Gazze’de soykırım ve açlığın dayanılmaz boyutlara ulaştığı bu zaman diliminde herkes üstüne düşeni yapmakla mükelleftir. Siyasi iradeyi harekete geçirecek ve kamuoyu baskısını oluşturmak tüm vicdan sahibi insanların vazifesidir. Ankara Filistin Dayanışma Platformu’nun öncülük ettiği ve Türkiye’nin her tarafından destek veren sivil toplum temsilcileri 10 Ağustos Pazar günü (yarın) 18.30’da Güvenpark’tan TBMM’ye kadar gerçekleştirecek yürüyüşe hep beraber katılalım. Türkiye’nin her tarafından buraya akın etmek ve güçlü bir sesle Gazze’ye insani koridorun açılmasını sağlayacak iradeyi harekete geçirecek sivil baskıyı kurmak hepimizin asli görevidir.
Zira Kassam Tugayları Sözcüsü Ebu Ubeyde, elinden bir şey gelip de yapmayan tüm Müslümanlara tarihi bir çağrı yaptı. Bu çağrısında tüm İslam âlemine, hasseten Müslüman liderlere hitap ederek, “Sizler Yüce Allah’ın katında bizim hasımlarımızsınız” dedi. Evet, bu vebalin altında kalmamak adına, Ankara yürüyüşünde mevcut iradenin harekete geçmesi için çağrılarımızı yapacağız.

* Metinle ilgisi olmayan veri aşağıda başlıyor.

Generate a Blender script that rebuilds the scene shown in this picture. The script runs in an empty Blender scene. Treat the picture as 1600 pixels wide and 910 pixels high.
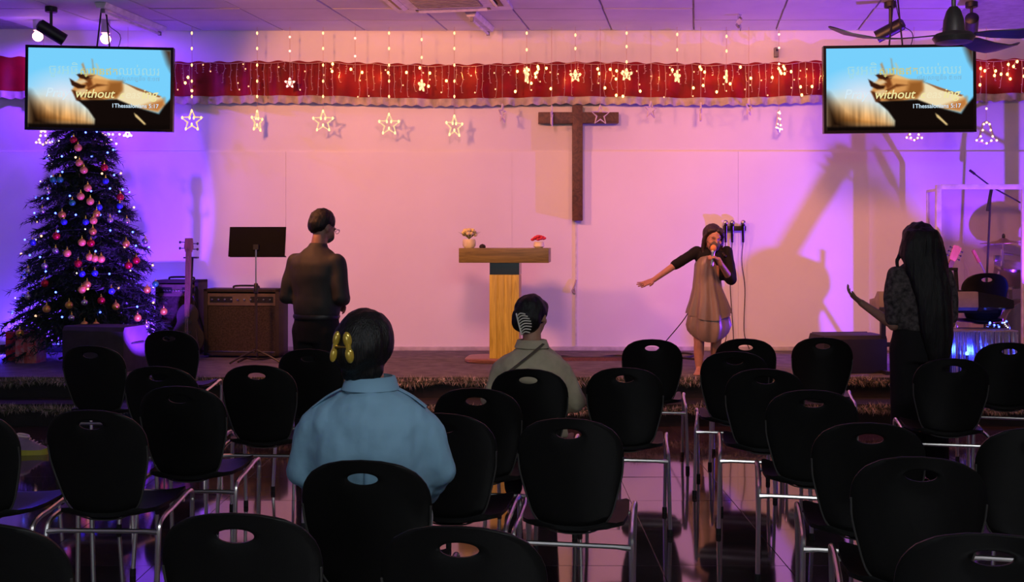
import bpy, bmesh, math, random
from mathutils import Vector, Matrix, noise

RND = random.Random(11)
C = bpy.context.scene.collection
SC = bpy.context.scene

# ------------------------------------------------------------------ camera
CAMH, F, HOR = 1.55, 1600.0, 373.0
cam_data = bpy.data.cameras.new('camera')
cam_data.sensor_width = 36.0
cam_data.lens = 36.0
cam_data.shift_y = -(455.0 - HOR) / 1600.0
cam_data.clip_end = 100
cam = bpy.data.objects.new('camera', cam_data)
cam.location = (0, 0, CAMH)
cam.rotation_euler = (math.radians(90), 0, 0)
C.objects.link(cam)
SC.camera = cam

# ------------------------------------------------------------------ world, exposure
w = bpy.data.worlds.new('world')
SC.world = w
w.use_nodes = True
w.node_tree.nodes['Background'].inputs[0].default_value = (0.55, 0.6, 0.8, 1)
w.node_tree.nodes['Background'].inputs[1].default_value = 0.02
SC.view_settings.view_transform = 'Standard'
SC.view_settings.look = 'None'
SC.view_settings.exposure = 0.0
SC.view_settings.gamma = 1.0
SC.view_settings.use_curve_mapping = False

# ------------------------------------------------------------------ lights
def spot(name, loc, target, power, color, angle, blend=0.3, radius=0.05):
    d = bpy.data.lights.new(name, 'SPOT')
    d.energy = power; d.color = color
    d.spot_size = math.radians(angle); d.spot_blend = blend
    d.shadow_soft_size = radius
    o = bpy.data.objects.new(name, d)
    o.location = loc
    o.rotation_euler = (Vector(target) - Vector(loc)).to_track_quat('-Z', 'Y').to_euler()
    C.objects.link(o)
    return o

WARM = (1.0, 0.335, 0.125)
PINK = (1.0, 0.31, 0.27)
BLUE = (0.20, 0.03, 1.0)
spot('warm_stage_spot', (-3.1, 6.9, 3.48), (0.75, 10.88, 1.6), 480, WARM, 92, 0.25, 0.22)
spot('pink_stage_spot', (-0.4, 6.5, 3.45), (1.7, 10.88, 1.7), 262, PINK, 112, 0.5, 0.28)
spot('warm_side_spot', (2.2, 6.9, 3.45), (3.5, 10.88, 1.4), 335, WARM, 95, 0.8, 0.28)
spot('blue_stage_lamp', (5.0, 9.62, 0.75), (3.5, 10.88, 1.55), 520, BLUE, 150, 0.3, 0.02)
spot('blue_left_lamp', (-2.96, 8.97, 0.52), (-4.7, 10.88, 1.95), 470, BLUE, 64, 0.14, 0.05)
spot('blue_ceiling_lamp', (-4.79, 10.2, 3.50), (-4.9, 10.88, 2.3), 110, BLUE, 150, 0.5, 0.05)
spot('blue_ceiling_lamp', (-4.11, 10.2, 3.48), (-3.85, 10.88, 2.6), 55, BLUE, 150, 0.5, 0.05)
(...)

Lakin Gazze’deki kardeşlerimizin takati kalmadı. Bombalara boyun eğmeyen kahraman Gazze halkı, açlıkla teslim alınmak isteniyor. Gazzeli mücahitler, son modern silah teknolojiye karşı savaşın yükünü tek başlarına yüklenmiş durumdalar. Yemek bulmayan mücahitler hala Siyonistlerin tanklarını havaya uçuruyor. Çünkü onlar, Allah’a dayanmış özgür insanlardır. Bu özgürlük ve iman makamına ise şu zamanda Gazze halkından başka hiç kimse sahip değildir. Bunun içindir ki Gazze’ye yardım eden aslında kendisine yardım etmiştir. Gazze’nin yanında saf tutan, yürüyen, mücadele eden kendi özgürlüğü ve akıbeti için yürümüştür.
Yarın Ankara’da yapılacak yürüyüş mitingi sıradan bir miting olmayacaktır. Hem mana olarak hem mesaj olarak çok güçlü bir anlam taşımaktadır. Bu mitingde;
-Şimdiye kadar hareket etmeyen iradeyi somut adım atmaya çağırmaktır…
-Bu yürüyüşte, milli iradeyi, halkın sesini duymaya davet etmektir…
-Soykırımı ve açlığı izleyip adım atmayanlara, kendilerini silkeleyecek bir çağrı olacak…
-Gazze halkını “stratejik hesaplara” kurban eden iradeye “artık yeter” diyecek…
-Binlerce çocuk öldüğü halde “acaba” diyenlerin ve siyonist israilin baskısından korkup sinenleri cesaretlendirecek bir yürüyüş olacak…
Soruyoruz, Allah aşkına bu dünya hayatında insanlar ne için yaşar?
İnsani olarak düşünürsek, onurumuz için, özelde Müslüman olarak Allah’ın rızasını kazanmak için yaşarız değil mi? Gazze bu halde iken Müslümanlar olarak ne onurumuz kaldı, ne de ilahi rıza kaldı. Bu zilletten kurtulmak için çırpınıyoruz.
Ankara yürüyüşünde bütün kapıları kapatanları göreve davet edeceğiz. Gücü elinde bulunduranlara sesimizi duyuracağız. Gazze’de yaşanan soykırıma ve insani drama sessiz kalamayız. Gazze’de iki milyon insan; çoğunluğu çocuk, kadın ve ihtiyar olan siviller açlıktan can çekişiyor. Bu insanlara “insani bir koridorun” açılması için güçlü bir çağrı yapmak hepimizin görevidir. Sorumlulara sorumluluklarını hatırlatmak için hep beraber Ankara’da buluşalım.